Unreported / Non-Citable
Background
Jacob Emmanuel Flores-Mijango, a native and citizen of El Salvador, sought protection from removal in the United States. Before an Immigration Judge, he applied for asylum, withholding of removal, and protection under the Convention Against Torture (CAT). The IJ denied all three forms of relief and ordered him removed. He appealed to the Board of Immigration Appeals, which dismissed his appeal.
Before the Fifth Circuit, Flores-Mijango challenged the BIA’s findings on several grounds. He argued that his proposed particular social groups — individuals with a criminal history and deportees — qualified for protection, that his anti-gang political opinion gave him protected status, and that he risked being perceived as a gang affiliate upon return to El Salvador. He also contended that he faced a risk of torture with government acquiescence if repatriated, including through the prospect of imprisonment.
The Court’s Holding
The Fifth Circuit denied the petition for review in a per curiam summary calendar opinion. On the asylum and withholding claims, the court held that Flores-Mijango had not demonstrated that the record compelled a conclusion contrary to the BIA’s findings. Specifically, he failed to show that his proposed social groups were cognizable rather than overbroad, that his anti-gang views constituted a protected political opinion, or that he would be regarded as a gang affiliate in El Salvador.
On the CAT claim, the court found that Flores-Mijango had not established either that he would be imprisoned upon return or that conditions of imprisonment in El Salvador rise to the level of torture for CAT purposes. His evidentiary challenge was also rejected, as the court characterized it as a disagreement with the agency’s factfinding rather than a legal error.
Key Takeaways
- Proposed particular social groups defined as “individuals with criminal history” or “deportees” remain vulnerable to rejection as overbroad under Fifth Circuit precedent.
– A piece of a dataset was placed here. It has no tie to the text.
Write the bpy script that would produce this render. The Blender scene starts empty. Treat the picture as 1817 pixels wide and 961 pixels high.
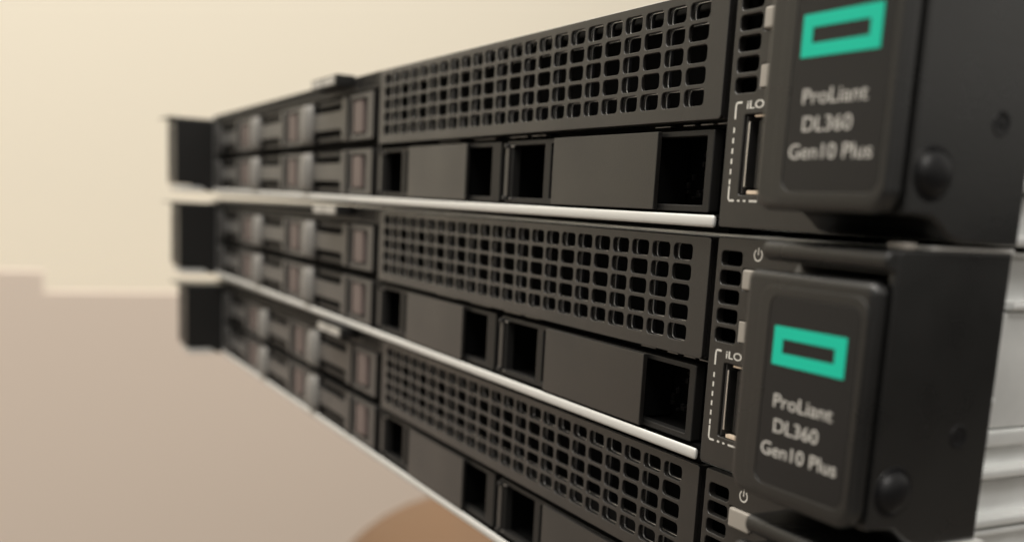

- To succeed on a CAT claim premised on feared imprisonment, a petitioner must show both a likelihood of incarceration and that imprisonment conditions in the destination country constitute torture.
- Challenges framed as disputes over how an immigration agency weighed evidence will not succeed on petition for review — courts defer to agency factfinding unless the record compels a contrary result.
Why It Matters
This decision reinforces the Fifth Circuit’s demanding standard for asylum seekers from Central America who rely on criminal history or deportee status to define their particular social group, and who assert anti-gang sentiment as a political opinion. Courts in this circuit have consistently found these categories too broad to qualify for protection absent more particularized characteristics.
The CAT holding is also significant for practitioners: it clarifies that a petitioner alleging fear of torture through imprisonment must clear two distinct hurdles — establishing a likelihood of detention and showing that El Salvador’s prison conditions meet the legal threshold for torture. Together, these rulings signal continued difficulty for Salvadoran nationals seeking humanitarian relief on these grounds in the Fifth Circuit.